> _THE PROBLEM_: Include in the output exactly the lines from the opening of the data through the line containing "SC.cycles.sample_clamp_indirect = 4", and nothing more.

::: DATA EXTRACT

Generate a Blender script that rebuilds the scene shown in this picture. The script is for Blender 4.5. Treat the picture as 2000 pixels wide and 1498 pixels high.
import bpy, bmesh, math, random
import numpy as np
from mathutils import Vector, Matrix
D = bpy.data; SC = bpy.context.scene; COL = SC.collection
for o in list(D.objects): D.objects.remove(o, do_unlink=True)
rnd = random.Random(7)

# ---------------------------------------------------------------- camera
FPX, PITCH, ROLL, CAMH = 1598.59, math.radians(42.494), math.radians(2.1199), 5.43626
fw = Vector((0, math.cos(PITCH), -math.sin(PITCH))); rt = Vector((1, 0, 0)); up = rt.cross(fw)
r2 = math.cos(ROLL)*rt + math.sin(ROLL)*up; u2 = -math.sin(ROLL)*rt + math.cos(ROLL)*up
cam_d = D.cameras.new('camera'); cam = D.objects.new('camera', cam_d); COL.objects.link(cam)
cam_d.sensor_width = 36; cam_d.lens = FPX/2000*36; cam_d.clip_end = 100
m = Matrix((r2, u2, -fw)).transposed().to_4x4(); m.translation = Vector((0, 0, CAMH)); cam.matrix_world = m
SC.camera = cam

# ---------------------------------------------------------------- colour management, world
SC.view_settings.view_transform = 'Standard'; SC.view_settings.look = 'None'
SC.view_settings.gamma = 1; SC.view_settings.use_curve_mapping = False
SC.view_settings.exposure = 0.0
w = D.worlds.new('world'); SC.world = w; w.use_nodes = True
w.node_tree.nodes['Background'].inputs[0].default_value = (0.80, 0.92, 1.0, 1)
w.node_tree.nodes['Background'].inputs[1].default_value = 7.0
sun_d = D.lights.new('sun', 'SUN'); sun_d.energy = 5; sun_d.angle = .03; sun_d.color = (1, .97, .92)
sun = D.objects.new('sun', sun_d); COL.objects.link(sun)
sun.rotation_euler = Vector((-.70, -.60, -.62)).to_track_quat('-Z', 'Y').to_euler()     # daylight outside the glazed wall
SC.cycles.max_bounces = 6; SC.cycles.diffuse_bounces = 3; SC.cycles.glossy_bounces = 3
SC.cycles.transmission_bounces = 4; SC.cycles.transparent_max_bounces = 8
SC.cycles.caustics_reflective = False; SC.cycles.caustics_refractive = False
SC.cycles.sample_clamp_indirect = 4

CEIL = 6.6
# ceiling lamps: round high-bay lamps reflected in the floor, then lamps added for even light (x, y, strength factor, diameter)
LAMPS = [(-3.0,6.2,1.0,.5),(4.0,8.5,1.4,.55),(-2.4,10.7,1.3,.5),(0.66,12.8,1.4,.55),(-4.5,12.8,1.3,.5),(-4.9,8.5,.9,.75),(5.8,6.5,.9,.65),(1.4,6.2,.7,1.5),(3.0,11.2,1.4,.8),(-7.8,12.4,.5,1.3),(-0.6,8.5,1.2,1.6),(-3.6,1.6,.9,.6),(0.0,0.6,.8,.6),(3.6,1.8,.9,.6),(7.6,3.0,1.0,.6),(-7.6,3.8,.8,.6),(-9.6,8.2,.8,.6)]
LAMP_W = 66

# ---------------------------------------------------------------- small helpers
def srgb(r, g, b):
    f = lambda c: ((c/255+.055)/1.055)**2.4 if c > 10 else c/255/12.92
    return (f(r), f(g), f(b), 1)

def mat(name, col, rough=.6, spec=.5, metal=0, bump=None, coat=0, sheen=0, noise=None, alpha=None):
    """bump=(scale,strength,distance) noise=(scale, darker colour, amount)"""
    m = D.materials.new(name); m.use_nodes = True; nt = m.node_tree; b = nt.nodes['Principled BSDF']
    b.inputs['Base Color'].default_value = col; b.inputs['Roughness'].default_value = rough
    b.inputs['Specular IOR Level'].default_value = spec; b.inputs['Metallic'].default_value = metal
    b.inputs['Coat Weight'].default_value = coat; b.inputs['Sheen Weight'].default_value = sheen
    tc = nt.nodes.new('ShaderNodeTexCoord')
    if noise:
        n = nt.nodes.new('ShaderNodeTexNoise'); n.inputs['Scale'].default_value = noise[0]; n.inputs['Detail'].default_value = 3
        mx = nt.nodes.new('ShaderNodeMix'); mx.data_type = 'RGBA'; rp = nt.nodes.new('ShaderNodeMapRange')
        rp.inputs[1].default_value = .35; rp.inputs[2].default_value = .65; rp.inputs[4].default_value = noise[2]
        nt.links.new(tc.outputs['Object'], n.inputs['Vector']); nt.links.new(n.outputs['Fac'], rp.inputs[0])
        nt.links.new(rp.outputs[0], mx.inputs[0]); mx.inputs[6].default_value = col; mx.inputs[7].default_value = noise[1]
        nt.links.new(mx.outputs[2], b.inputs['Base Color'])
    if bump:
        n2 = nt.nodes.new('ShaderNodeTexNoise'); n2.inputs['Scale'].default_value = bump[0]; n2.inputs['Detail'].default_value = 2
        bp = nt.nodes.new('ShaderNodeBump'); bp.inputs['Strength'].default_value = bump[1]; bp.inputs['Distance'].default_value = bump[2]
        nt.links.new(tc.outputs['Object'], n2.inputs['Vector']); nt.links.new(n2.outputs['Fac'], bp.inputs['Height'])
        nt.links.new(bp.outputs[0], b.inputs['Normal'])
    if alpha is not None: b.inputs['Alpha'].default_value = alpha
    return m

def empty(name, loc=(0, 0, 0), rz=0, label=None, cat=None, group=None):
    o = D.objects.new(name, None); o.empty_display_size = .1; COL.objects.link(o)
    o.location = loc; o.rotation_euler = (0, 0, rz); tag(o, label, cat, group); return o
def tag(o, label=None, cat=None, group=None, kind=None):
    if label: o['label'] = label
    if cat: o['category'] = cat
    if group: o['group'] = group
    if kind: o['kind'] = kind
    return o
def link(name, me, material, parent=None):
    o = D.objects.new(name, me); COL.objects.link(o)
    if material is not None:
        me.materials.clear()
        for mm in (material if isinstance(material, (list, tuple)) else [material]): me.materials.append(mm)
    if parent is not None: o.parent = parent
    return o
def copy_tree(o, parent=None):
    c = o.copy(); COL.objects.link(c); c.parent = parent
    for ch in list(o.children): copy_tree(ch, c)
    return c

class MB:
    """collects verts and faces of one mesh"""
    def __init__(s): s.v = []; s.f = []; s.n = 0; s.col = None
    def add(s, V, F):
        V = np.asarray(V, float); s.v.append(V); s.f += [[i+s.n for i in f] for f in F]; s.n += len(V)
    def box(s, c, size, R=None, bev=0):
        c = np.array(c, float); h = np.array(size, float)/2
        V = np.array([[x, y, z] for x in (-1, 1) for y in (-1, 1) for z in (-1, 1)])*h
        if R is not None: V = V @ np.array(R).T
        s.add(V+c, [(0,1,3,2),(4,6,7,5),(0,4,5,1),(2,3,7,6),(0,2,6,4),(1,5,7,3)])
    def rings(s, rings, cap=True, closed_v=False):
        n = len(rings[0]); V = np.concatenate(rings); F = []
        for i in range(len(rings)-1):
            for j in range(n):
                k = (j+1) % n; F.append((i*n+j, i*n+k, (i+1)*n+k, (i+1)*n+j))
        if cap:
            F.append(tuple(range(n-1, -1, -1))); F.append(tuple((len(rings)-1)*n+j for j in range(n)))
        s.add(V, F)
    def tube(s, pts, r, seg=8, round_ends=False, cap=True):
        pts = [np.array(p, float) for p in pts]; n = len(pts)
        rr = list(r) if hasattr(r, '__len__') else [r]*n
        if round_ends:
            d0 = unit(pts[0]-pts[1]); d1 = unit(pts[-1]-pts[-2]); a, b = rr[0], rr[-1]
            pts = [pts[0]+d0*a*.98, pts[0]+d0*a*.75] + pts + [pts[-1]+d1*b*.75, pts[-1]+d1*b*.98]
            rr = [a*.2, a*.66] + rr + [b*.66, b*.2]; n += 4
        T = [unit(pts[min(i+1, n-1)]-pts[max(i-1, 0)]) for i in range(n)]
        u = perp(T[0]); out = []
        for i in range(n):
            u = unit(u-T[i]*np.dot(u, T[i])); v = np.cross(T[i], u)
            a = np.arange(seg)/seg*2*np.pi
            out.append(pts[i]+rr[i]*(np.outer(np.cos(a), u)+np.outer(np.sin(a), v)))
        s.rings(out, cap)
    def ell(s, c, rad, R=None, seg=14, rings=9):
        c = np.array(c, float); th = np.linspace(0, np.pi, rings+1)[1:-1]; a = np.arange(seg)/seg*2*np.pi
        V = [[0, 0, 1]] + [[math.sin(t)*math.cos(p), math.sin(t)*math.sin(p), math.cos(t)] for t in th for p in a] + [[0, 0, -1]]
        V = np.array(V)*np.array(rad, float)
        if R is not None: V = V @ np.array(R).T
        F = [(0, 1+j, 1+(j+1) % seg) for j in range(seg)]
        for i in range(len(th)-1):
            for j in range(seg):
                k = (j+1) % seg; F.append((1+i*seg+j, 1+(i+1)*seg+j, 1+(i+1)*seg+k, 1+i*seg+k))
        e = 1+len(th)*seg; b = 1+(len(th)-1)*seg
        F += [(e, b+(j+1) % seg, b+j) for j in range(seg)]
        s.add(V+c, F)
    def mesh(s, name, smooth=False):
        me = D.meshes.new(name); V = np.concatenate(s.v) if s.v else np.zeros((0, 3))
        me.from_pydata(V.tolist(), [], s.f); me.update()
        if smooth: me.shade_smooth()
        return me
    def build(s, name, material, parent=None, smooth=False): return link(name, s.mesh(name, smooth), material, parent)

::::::

> _TASK RESULT_:
Generate a Blender script that rebuilds the scene shown in this picture. The script is for Blender 4.5. Treat the picture as 2000 pixels wide and 1498 pixels high.
import bpy, bmesh, math, random
import numpy as np
from mathutils import Vector, Matrix
D = bpy.data; SC = bpy.context.scene; COL = SC.collection
for o in list(D.objects): D.objects.remove(o, do_unlink=True)
rnd = random.Random(7)

# ---------------------------------------------------------------- camera
FPX, PITCH, ROLL, CAMH = 1598.59, math.radians(42.494), math.radians(2.1199), 5.43626
fw = Vector((0, math.cos(PITCH), -math.sin(PITCH))); rt = Vector((1, 0, 0)); up = rt.cross(fw)
r2 = math.cos(ROLL)*rt + math.sin(ROLL)*up; u2 = -math.sin(ROLL)*rt + math.cos(ROLL)*up
cam_d = D.cameras.new('camera'); cam = D.objects.new('camera', cam_d); COL.objects.link(cam)
cam_d.sensor_width = 36; cam_d.lens = FPX/2000*36; cam_d.clip_end = 100
m = Matrix((r2, u2, -fw)).transposed().to_4x4(); m.translation = Vector((0, 0, CAMH)); cam.matrix_world = m
SC.camera = cam

# ---------------------------------------------------------------- colour management, world
SC.view_settings.view_transform = 'Standard'; SC.view_settings.look = 'None'
SC.view_settings.gamma = 1; SC.view_settings.use_curve_mapping = False
SC.view_settings.exposure = 0.0
w = D.worlds.new('world'); SC.world = w; w.use_nodes = True
w.node_tree.nodes['Background'].inputs[0].default_value = (0.80, 0.92, 1.0, 1)
w.node_tree.nodes['Background'].inputs[1].default_value = 7.0
sun_d = D.lights.new('sun', 'SUN'); sun_d.energy = 5; sun_d.angle = .03; sun_d.color = (1, .97, .92)
sun = D.objects.new('sun', sun_d); COL.objects.link(sun)
sun.rotation_euler = Vector((-.70, -.60, -.62)).to_track_quat('-Z', 'Y').to_euler()     # daylight outside the glazed wall
SC.cycles.max_bounces = 6; SC.cycles.diffuse_bounces = 3; SC.cycles.glossy_bounces = 3
SC.cycles.transmission_bounces = 4; SC.cycles.transparent_max_bounces = 8
SC.cycles.caustics_reflective = False; SC.cycles.caustics_refractive = False
SC.cycles.sample_clamp_indirect = 4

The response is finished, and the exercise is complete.